5) In Sec 4.2.1.2: "This may be calculated by computing an SPT at each of
S's neighbors (excluding E) and excising the subtree reached via the path
N->S->E."
As described here, a node Y that is reached via N->S->A would be considered
to be in S's extended P-space.  I realize that one would assume that Y
would be in S's P-space anyway and thus it is safe to not care about this
edge case.  However, the ECMP considerations make it more complex so please
at a minimum add in the same caveat as in Sec 4.2.1.2  "(including those
routers which are members of an ECMP that includes link S-E)" suitably
modified.  In the cost-based version in Compute_Extended_P_Space, this is
handled by ignoring any potential node from N whose shortest path goes back
through S.  It'd be nice if the two methods were consistent.

6) In Sec 4.2.2: "As described in [RFC5286], always selecting a PQ node
that is downstream with respect to the repairing node, prevents the
formation of loops when the failure is worse than expected."  Could you
clarify that the PQ node is downstream with respect to the repairing node
and the destination - rather than the proxy destination E?  I'm fairly
certain that the latter wouldn't work (but don't have an example topology
created).  If you disagree, let me know and I'll work on creating one.
This is the constraint that is expressed in Apply_Downstream_Constraint().

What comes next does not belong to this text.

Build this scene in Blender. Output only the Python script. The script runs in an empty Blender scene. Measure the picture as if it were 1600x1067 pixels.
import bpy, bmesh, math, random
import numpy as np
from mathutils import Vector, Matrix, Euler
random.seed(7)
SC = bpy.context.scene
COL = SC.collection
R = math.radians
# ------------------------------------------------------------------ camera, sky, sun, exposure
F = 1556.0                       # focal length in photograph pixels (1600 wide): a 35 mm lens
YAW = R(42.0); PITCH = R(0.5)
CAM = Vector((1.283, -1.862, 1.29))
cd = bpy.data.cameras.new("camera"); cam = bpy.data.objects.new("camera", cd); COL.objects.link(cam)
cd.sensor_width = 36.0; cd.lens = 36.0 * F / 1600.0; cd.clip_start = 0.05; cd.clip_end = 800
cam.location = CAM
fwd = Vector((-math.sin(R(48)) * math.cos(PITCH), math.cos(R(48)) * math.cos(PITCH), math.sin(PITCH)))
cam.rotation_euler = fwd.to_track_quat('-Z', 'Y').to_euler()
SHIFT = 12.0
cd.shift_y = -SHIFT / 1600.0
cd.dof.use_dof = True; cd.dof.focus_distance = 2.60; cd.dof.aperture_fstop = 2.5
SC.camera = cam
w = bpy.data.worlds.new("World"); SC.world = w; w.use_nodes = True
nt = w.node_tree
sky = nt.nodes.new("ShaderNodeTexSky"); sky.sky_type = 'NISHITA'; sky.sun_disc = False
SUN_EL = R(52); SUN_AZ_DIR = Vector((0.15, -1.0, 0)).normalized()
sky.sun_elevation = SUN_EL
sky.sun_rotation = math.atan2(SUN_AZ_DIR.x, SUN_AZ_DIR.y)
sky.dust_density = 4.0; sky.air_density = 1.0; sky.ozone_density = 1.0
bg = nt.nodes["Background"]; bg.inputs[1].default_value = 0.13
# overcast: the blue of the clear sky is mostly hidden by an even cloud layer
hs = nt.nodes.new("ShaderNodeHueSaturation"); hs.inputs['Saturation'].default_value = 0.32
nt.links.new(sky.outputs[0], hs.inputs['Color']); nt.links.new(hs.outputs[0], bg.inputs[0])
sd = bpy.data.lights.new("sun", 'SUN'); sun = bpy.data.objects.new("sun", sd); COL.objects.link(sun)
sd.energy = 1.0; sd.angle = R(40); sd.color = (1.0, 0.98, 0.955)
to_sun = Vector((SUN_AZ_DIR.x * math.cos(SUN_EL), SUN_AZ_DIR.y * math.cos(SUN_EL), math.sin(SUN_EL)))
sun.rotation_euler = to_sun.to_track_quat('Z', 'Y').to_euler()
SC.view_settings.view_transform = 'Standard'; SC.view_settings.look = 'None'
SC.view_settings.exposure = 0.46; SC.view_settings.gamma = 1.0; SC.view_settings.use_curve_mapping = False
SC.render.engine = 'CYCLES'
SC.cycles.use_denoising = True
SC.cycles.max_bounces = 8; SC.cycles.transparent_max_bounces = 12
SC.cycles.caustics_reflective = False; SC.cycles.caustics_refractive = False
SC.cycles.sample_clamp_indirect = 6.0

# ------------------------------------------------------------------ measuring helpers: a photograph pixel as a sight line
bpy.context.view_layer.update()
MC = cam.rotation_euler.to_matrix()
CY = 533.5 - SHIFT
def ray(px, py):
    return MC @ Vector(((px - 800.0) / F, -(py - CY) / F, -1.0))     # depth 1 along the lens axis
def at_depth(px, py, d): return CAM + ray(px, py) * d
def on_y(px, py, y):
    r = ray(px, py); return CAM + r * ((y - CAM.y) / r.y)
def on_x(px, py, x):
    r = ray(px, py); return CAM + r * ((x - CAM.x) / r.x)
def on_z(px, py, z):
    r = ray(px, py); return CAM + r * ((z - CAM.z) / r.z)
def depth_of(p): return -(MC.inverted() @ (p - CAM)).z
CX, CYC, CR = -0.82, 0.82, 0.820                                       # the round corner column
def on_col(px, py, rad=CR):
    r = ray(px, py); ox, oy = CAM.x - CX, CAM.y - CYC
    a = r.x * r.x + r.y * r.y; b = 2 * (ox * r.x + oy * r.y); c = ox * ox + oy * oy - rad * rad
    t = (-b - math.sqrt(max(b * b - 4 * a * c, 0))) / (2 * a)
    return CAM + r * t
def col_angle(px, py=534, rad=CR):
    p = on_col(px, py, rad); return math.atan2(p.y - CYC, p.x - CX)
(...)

7) In Sec 4.3: "The reader is referred to
[I-D.psarkar-rtgwg-rlfa-node-protection]
for further information on the use of RLFA for node repairs." Can you add
"and broadcast or NBMA link repairs"?   Do you feel that is accurate?

8) In Sec 6: s/"When the failure is a node failure rather than a link
failure"/"When the failure is a node failure rather than a point-to-point
link failure"

9) In Sec 6: "Alternatively one might choose to assume that the probability
of a node failure and microloops forming is sufficiently rare that the case
can be ignored."  Can you please clarify from microloops to "microloops
forming due to use of alternates"?  We know that in cases where a rLFA is
necessary, that neighbor isn't loop-free and so regular microloops due to
reconvergence will form.

10) In Sec 7: "In the absence of a protocol to learn the preferred IP
address for targeted LDP, an LSR should attempt a targeted LDP session with
the Router ID [RFC2328] [RFC5305] [RFC5340], unless it is configured
otherwise."
 Can you please add in some text for how this would work for IPv6?  I
believe that there are current drafts discussing carrying Routable IP
addresses (e.g.
http://datatracker.ietf.org/doc/draft-ietf-ospf-routable-ip-address/ ).  We
know that there is interest in having IPv6 only networks with MPLS - so
it'd be good not to create new gaps.

11) In Sec 8.4: "In an MPLS network, this is achieved without any
scaleability impact, as the tunnels to the PQ nodes are always present as a
property of an LDP-based deployment."  The targeted LDP sessions don't have
a scaleability impact?  That the repair tunnels don't need to be
specifically created as new tunnels, I agree with - but this statement is
overselling.  Please make the technical point more clearly.

12) In Sec 9:  I feel like here is a good place at least mention the issues
with microloops from reconvergence.  Since reconvergence after rLFA is
going to result in a local microloop (depending on timing), at least a
reference to
https://tools.ietf.org/html/draft-litkowski-rtgwg-uloop-delay-03 with a
recommendation to consider it is important.  Otherwise, the rLFA repair
happens and then traffic microloops and is lost.  The fact that these local
microloops occur with real impact much more with rLFA (or any advanced FRR
technique) is an important management consideration.

13) Sec 12:  Saying "To prevent their use as an attack vector the repair
tunnel endpoints SHOULD be assigned from a set of addresses that are not
reachable from outside the routing domain." is basically empty words
without more behind Sec 7 default of using Router IDs.  Can you find a
reference that talks about a BCP for Router IDs not being reachable
addresses outside the routing domain?  Can you describe how to use the IGP
extensions?

Nits:

a) In Sec 4.2.1.1: "The exclusion of routers reachable via an ECMP that
includes S-E prevents the forwarding subsystem attempting to a repair
endpoint via the failed link S-E."
s/attempting to a repair/from attempting to use a repair

b) In Sec 10: "We propose "Remote LFA" as a natural second step."  This is
going to be an RFC - so rather than propose, try specify.